Less-affluent Australians behind national solar uptake | RenewEconomy

Less-affluent Australians behind national solar uptake

It turns out the the most enthusiastic buyers of rooftop solar PV are middle to lower socio-economic households, and not the well off.


Australian based solar organisation Solar Citizens published new research Sunday which serves to demolish the idea that residential solar owners are exclusively members of the champagne sipping, latte set. In fact, the research reveals that solar PV uptake is more common in Australian middle-lower socio-economic households than in higher socio-economic households.

The study was conducted by the Victoria Energy Policy Centre using a sample of over 10,000 household bills – including over 2,000 bills from those with solar panels – from New South Wales, Queensland, South Australia, and Victoria. It is the first study of its kind in Australia and is based on data from CHOICE, the ABS, and Domain.

“People are reaching for ways to get control over their energy costs and for millions of low- and middle-income households, solar is the best way to do that,” said Solar Citizens National Director Joseph Scales. “In fact, this research found that PV uptake was lowest among the highest socio-economic group and highest among the lowest socio-economic group.”
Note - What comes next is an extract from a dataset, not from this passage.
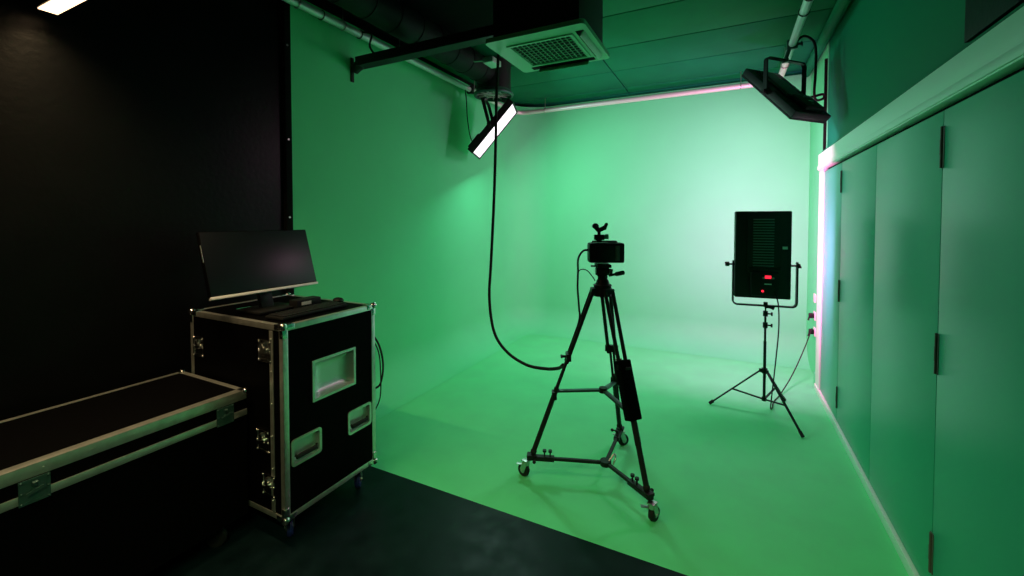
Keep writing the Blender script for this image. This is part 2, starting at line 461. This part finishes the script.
tr = thing('cable_tray', 'black cable tray bracketed to green wall and running across to the air conditioner', 'cable tray', (-2.85, 2.61, 2.87))
m = M(); m.box((.74, 0, .035), (1.30, .006, .07)); m.box((.74, .09, .035), (1.30, .006, .07)); m.box((.74, .045, 0), (1.30, .095, .006))
for k in range(20): m.box((.45 + k * .045, -.004, .035), (.022, .004, .03), bev=.001)
m.build('tray_body', 'matte', tr)
m = M(); m.cyl((.03, .045, -.01), (.09, .045, .02), .042, n=16); m.sph((.09, .045, .02), .045, 14); m.build('end_elbow', 'matte', tr)
m = M(); m.box((.006, .045, -.01), (.012, .03, .20), bev=.002); m.build('wall_bracket', 'matte', tr)
m = M(); m.tube([(.36, 0.045, .03), (.30, .02, .05), (.27, -.02, .12), (.30, -.03, .2), (.2, -.03, .24)], .008, 8)
tag(m.build('cable', 'rubber', tr), 'short black cable looping up to the rail')

dt = thing('ventilation_duct', 'black round duct under the ceiling ending in a downward outlet by the lit panel', 'ventilation duct', (-2.27, 4.06, 2.94))
m = M(); m.cyl((0, 0, .03), (0, 0, .33), .185, n=40); m.build('drop_duct', 'matte', dt)
m = M(); m.cyl((-.02, -.05, .20), (-.02, -2.4, .20), .125, n=32)
for k in range(9): m.torus((-.02, -.3 - k * .25, .20), (0, 1, 0), .126, .005, 32, 6)
m.build('run_duct', 'duct', dt)
m = M(); m.torus((0, 0, 0), (0, 0, 1), .195, .020, 40, 8); m.cyl((0, 0, .0), (0, 0, .04), .192, .186, n=40, caps=False)
rg = m.build('outlet_ring', 'spread', dt)
m = M(); m.cyl((0, 0, -.008), (0, 0, .012), .03, n=16)
for k in range(12):
    a = k * PI / 6; m.bar((.02 * math.cos(a), .02 * math.sin(a), 0), (.18 * math.cos(a), .18 * math.sin(a), 0), .006, .012)
m.torus((0, 0, 0), (0, 0, 1), .10, .004, 30, 6); m.build('swirl_vane', 'pipe', rg)
m = M(); m.box((.42, -.25, .06), (.10, .16, .05), bev=.006); m.cyl((.2, -.2, .12), (.42, -.25, .08), .008, n=8)
tag(m.build('junction_box', 'pipe'), 'small pale junction box between round duct and air conditioner', 'junction box')
bpy.data.objects['junction_box'].location = (-2.33, 3.64, 2.95)

lp = thing('pendant_lamp', 'slim warm-lit linear pendant lamp high beside the black wall', 'ceiling lamp', (-2.78, .79, 2.55))
m = M(); m.box((.62, .03, .028), (1.26, .075, .05), bev=.004); m.build('housing', 'matte', lp)
m = M(); m.box((.62, .03, .001), (1.24, .064, .008)); m.build('diffuser', 'lampwarm', lp)
for x_ in (.1, 1.14):
    m = M(); m.cyl((x_, .03, .05), (x_, .03, CZ - 2.55), .002, n=6); m.build('suspension_wire', 'steel', lp)
l = bpy.data.lights.new('lamp_tube', 'AREA'); l.shape = 'RECTANGLE'; l.size = 1.22; l.size_y = .06; l.energy = 16; l.color = (1, .70, .36); l.spread = math.radians(125)
o = bpy.data.objects.new('lamp_tube', l); C.objects.link(o); o.parent = lp; o.location = (.62, .03, -.006)

# added lamp behind the camera, out of view, to brighten the front area
fill_lamp = copy_tree(lp); fill_lamp.location = (-.75, -.45, 2.55)
tag(fill_lamp, 'added fill lamp over the black floor, shaped like the slim pendant lamp')
for ch in fill_lamp.children:
    if ch.type == 'LIGHT': ch.data = ch.data.copy(); ch.data.energy = 36; ch.data.color = (.72, 1, .42)


# ------------------------------------------------------------------ flight cases
def castor(parent, c, top, wheel='blue', r=.045, ang=0.0, name='castor', ps=1.0, bm='steel'):
    """swivel castor: wheel bottom at c.z, plate at top (local coordinates of parent)"""
    cx, cy, cz = c
    R = Matrix.Rotation(ang, 3, 'Z')
    m = M(); m.box((cx, cy, top - .004), (.075 * ps, .065 * ps, .008), R, .001)
    m.cyl((cx, cy, top - .03), (cx, cy, top - .006), .022, n=14)
    off = R @ V((.018, 0, 0)); wc = V((cx, cy, cz + r)) + off
    for s in (-1, 1):
        d = R @ V((0, s * .019, 0))
        m.bar(V((cx, cy, top - .02)) + d, wc + d, .004, .034, up=R @ V((1, 0, 0)))
    ax = R @ V((0, .024, 0)); m.cyl(wc - ax, wc + ax, .006, n=8)
    cs = m.build(name, bm, parent)
    w = M(); a2 = R @ V((0, .014, 0)); w.cyl(wc - a2, wc + a2, r, n=24); w.torus(wc, R @ V((0, 1, 0)), r - .008, .0135, 24, 8)
    w.build('wheel', wheel, cs)
    h = M(); a3 = R @ V((0, .0165, 0)); h.cyl(wc - a3, wc + a3, r * .45, n=14); h.build('hub', bm, cs)
    return cs


def ball_corner(m, p, s, r=.02):
    m.sph(p, r, 12)
    for a in range(3):
        d = V((0, 0, 0)); d[a] = -s[a] * .03
        e = V((.026, .026, .026)); e[a] = .045
        m.box(V(p) + d - V(s) * .004, e, bev=.003)


def latch(parent, c, nrm, up, name='butterfly_latch', m_='chrome', sc=1.0):
    """recessed butterfly latch: dish plate, two wings, rivets; nrm outwards"""
    n, u = V(nrm), V(up); s = u.cross(n)
    R = R3(s, u, n)
    def P(a, b_, c_): return V(c) + (s * a + u * b_ + n * c_) * sc
    m = M(); m.frame(P(0, 0, 0), s, u, .10 * sc, .11 * sc, .012 * sc, .004 * sc)
    m.box(P(0, 0, .0012), (.08 * sc, .09 * sc, .002 * sc), R)
    for a in (-.043, .043):
        for b_ in (-.047, .047, 0): m.sph(P(a, b_, .004), .005 * sc, 8)
    lt = m.build(name, m_, parent)
    w = M(); w.cyl(P(0, 0, 0), P(0, 0, .012), .012 * sc, n=14)
    w.bar(P(-.028, -.008, .013), P(.028, .008, .013), .014 * sc, .005 * sc, up=n); w.cyl(P(0, .02, .002), P(0, .04, .008), .01 * sc, n=10)
    w.build('wing', m_, lt)
    return lt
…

“We also cross referenced this ABS data with Domain data on the value of individual’s actual homes and found people with lower average property values were much more likely to have solar (30%) than those with the highest property values (13%).”

The ABS categorises socio-economic groups into 10 ‘deciles’ with decile-1 the lowest socio economic group and decile-10 the highest socioeconomic group.

The study comes just a week after the Murdoch media sought to demonise the solar rebates, wrongly claiming that nearly $200 was added to the average household bill. In fact, the answer is $32, and this does not include the benefits.

Speaking to The Age, Victoria Energy Policy Centre director Bruce Mountain suggested there could be any number of reasons behind the low solar uptake for the richer few, including the possibility of potential heritage listing restrictions, heavily treed yards providing too much shade, and a lower-responsiveness to rising electricity prices.

In other words, according to Mountain, buying solar is “not at the top of their list.”

The rationale for those with lower average property values is unsurprising: As power bills soar, taking ownership of your electricity usage and buying in to cheaper power becomes more and more attractive for the less-wealthy – especially as solar prices continue to drop.

“For most people if you have a north-facing roof in any of our cities, solar will pay for itself in five years or less,” said Bruce Mountain.

The research also found that those in the lower socio-economic tiers who areinvesting in solar are helping to reduce electricity prices for everyone.

“By exporting excess electricity back into the grid, people from lower socio-economic groups are providing a low-cost source of power for everyone else,” said Solar Citizens National Director Joseph Scales. “Around a third of all households sell electricity back to their retailers at a rate that is lower than the spot market price.

This research totally debunks the myth perpetuated by the coal lobby that household solar drives up power prices – it does the opposite.

“The 2 million solar houses across Australia act like one huge power station generating around 8900 GWh of electricity in the past year alone – more than any coal fired power station and at much lower cost.”

“In terms of uptake, it’s actually pleasingly rational,” concluded Bruce Mountain. “The people who are economically the people to be getting the greatest benefit from it, appear to be installing it in the greatest numbers.”